Der WNN-Energiexperte Martin Hesik, WNN 05/2014
Was zur Zeit, als ich noch Kind war, als undenkbar und schlicht als überflüssig erschien, ist heute vielerorts Realität: zwei Autos vor der Haustüre, pro Haushalt versteht sich. Der Motorisierungsgrad unserer heutigen Gesellschaft ist erstaunlich, ein Blick in unsere Siedlungen genügt, um das zu bestätigen. Eine Doppelgarage oder –carport muss es heutzutage schon sein.
Wundern braucht man sich ja nicht, wenn man sich vor Augen hält, was in den letzten Jahrzehnten in Österreich an Milliarden an Steuergeld in den Ausbau und die Optimierung der Auto-Infrastruktur geflossen ist. Auch gegenwärtig fällt in Österreich Natur in der Größenordnung von 10 Fussballfeldern dem Straßen– und Siedlungsbau täglich(!) zum Opfer.
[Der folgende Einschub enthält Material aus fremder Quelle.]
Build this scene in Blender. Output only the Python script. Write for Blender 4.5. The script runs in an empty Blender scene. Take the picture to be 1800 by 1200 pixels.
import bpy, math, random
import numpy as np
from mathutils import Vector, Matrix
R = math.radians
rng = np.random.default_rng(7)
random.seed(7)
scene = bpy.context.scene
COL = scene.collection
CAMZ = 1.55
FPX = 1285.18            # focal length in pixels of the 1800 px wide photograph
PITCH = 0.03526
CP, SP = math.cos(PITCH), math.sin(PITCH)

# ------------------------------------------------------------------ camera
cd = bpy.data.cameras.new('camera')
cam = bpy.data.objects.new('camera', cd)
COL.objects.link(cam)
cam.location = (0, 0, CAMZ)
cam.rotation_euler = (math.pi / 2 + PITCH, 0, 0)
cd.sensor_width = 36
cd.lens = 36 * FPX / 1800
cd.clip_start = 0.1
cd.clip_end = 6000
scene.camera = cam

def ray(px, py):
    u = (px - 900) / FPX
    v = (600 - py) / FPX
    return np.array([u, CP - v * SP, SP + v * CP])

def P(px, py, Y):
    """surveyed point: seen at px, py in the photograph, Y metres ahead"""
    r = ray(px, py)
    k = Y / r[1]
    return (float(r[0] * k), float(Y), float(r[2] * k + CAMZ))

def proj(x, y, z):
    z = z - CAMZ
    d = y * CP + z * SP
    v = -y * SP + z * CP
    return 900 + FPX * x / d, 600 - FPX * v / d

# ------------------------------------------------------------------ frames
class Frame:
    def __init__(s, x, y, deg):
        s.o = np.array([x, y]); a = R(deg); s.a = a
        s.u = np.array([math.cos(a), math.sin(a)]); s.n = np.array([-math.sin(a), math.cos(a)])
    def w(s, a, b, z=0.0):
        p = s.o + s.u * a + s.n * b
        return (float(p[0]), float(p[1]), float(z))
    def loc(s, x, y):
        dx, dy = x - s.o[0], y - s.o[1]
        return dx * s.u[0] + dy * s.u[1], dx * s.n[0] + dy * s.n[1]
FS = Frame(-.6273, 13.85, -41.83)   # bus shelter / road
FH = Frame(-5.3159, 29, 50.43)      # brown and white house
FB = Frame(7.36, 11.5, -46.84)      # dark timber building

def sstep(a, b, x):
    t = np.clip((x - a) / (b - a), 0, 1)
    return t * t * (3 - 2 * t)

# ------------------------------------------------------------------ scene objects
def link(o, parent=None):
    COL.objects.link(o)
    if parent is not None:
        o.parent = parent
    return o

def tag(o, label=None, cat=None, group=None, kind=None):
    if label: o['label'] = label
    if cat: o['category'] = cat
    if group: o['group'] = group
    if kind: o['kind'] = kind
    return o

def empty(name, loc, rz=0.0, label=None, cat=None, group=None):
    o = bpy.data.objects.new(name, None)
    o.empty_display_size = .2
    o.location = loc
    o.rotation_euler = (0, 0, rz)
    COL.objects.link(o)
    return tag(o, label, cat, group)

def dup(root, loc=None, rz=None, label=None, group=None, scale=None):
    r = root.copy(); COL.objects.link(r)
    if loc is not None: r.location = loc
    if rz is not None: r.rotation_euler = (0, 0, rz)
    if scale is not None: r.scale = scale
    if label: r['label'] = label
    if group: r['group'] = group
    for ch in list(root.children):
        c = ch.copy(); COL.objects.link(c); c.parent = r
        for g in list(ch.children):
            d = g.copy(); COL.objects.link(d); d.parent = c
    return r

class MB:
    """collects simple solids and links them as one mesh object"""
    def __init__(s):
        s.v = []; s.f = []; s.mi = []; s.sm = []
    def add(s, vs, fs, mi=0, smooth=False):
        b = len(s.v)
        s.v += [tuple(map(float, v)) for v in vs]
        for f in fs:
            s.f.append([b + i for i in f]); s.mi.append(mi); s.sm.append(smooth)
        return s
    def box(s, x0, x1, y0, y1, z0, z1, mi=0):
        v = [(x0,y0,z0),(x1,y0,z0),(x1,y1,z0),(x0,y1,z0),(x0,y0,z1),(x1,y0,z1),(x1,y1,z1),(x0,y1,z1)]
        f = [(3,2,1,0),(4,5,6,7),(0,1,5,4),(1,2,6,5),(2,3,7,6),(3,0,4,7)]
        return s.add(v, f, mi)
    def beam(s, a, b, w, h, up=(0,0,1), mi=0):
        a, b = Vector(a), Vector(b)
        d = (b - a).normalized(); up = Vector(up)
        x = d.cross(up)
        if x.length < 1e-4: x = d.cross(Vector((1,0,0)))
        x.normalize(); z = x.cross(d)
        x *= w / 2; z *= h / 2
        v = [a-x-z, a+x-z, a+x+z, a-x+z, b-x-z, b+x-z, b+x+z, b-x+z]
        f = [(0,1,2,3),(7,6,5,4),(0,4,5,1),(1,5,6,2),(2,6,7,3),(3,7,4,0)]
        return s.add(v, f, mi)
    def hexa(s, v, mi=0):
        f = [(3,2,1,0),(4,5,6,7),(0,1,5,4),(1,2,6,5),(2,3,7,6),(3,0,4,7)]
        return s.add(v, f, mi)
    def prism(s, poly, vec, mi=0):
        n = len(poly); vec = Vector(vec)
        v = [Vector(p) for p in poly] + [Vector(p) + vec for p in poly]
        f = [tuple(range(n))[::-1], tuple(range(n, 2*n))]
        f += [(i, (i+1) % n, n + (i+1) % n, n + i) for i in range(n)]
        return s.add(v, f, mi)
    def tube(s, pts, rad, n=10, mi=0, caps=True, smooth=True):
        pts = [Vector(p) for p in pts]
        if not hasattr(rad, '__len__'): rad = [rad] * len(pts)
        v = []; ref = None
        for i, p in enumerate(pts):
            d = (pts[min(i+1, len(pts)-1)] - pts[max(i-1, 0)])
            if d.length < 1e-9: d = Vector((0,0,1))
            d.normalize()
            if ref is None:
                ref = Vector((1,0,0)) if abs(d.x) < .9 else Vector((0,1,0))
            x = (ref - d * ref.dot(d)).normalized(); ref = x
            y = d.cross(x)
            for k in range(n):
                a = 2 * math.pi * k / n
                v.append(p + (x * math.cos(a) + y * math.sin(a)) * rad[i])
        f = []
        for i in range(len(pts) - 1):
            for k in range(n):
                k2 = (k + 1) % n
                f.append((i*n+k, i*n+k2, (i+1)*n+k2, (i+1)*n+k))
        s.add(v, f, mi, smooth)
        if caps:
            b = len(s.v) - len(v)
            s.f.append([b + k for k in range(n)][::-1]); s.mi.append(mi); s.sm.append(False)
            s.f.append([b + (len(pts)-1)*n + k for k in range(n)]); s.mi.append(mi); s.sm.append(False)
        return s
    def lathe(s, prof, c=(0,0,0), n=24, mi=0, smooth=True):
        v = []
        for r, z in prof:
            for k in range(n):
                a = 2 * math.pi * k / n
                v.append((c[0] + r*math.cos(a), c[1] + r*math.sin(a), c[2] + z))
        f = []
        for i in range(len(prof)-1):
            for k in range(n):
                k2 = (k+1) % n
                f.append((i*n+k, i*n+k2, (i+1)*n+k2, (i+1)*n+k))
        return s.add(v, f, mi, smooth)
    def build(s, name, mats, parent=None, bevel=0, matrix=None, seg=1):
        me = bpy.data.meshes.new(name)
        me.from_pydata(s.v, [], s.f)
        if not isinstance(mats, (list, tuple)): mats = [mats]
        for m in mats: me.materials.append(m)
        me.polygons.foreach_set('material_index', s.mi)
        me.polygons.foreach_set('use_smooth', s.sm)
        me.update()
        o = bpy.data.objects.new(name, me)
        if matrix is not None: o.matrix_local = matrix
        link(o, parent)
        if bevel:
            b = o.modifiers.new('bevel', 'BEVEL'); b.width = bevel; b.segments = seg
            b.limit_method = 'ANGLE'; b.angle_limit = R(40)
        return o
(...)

Der Tisch fürs Autofahren ist also reichlich gedeckt. Und nichts ist unter diesen Rahmenbedingungen so bequem und komfortabel, wie in das Auto unmittelbar vor der Haustür einzusteigen und bis zum letzten Meter vor seinem Ziel zu fahren. Gerne darf dieser Komfort auch was kosten: Gemessen am Durchschnittseinkommen geht jeder von uns einen Tag in der Woche nur für sein Auto arbeiten.
Die Schattenseiten unseres „Autofetischs“: Die Auswirkungen auf unsere Raumstrukturen – Arbeitsplätze, Einkaufs-, Freizeitmöglichkeiten, usw. dezentralisieren sich stetig, die Funktionen entflechten sich und der Raum wird durch das Straßennetz „gedehnt“. Und damit sitzen wir nun alle in der „Autofalle“, denn mit diesen Strukturen ist es vielfach keine Frage mehr des Autofahren „wollens“, sondern des „müssens“. Diese Tendenzen sind auch in Wiener Neustadt erkennbar, wenn man zum Beispiel an die Entwicklung des „Speckgürtels“ am Stadtrand denkt. Gleichzeitig verfügt Wiener Neustadt aber noch immer über eine kompakte, gewachsene Siedlungsstruktur mit hoher Funktionsvielfalt. Leben und Alltag ohne (Zweit-)Auto ist in einer Stadt wie Wiener Neustadt gut möglich: Fürs Alltagsradeln ist die Stadt ideal, auf die Möglichkeiten und vielen Vorzüge weisen wir ja gerade in unserer Radkampagne „wn.radelt“ hin. Fürs Pendeln bietet der zentral gelegene Bahnhof (mit mehr als 1000 Radabstellplätzen) beste Verbindungen in alle Richtungen, dazu kommt das städtische Busnetz mit einem Halb-Stunden-Takt. Und wenn es wirklich mal nicht ohne (Zweit-)Auto gehen sollte, warten am Bahnhof Mietautos von carsharing.at: Autos nutzen statt besitzen, lautet hier die Devise. Bezahlt wird ein Stunden- oder Tagestarif (EUR 8,-/EUR 90,-) – bei einer durchschnittlichen jährlichen Fahrleistung kostenmäßig unschlagbar und keine Sorgen zu Reparaturen, Reifen, Service, Vignette, Parkplatz, Benzinpreisen, usw. inkludiert.
Trauen auch Sie sich mal ernsthaft die Frage zu stellen, was Ihnen der Luxus Auto wirklich wert ist und stellen sie eine ehrliche Kostenrechnung an. Aus eigener Erfahrung weiß ich, dass mit einem Leben ohne (Zweit-)Auto der Mobilitätsalltag ganz sicher nicht bequemer wird, aber der Gewinn an Unabhängigkeit und bewussterer Wahrnehmung seines Wohnumfelds ein unschlagbar gutes Gefühl gibt. Und ganz sicher können auch Sie sich vorstellen, Ihr Geld für andere schöne Dinge des Lebens auszugeben.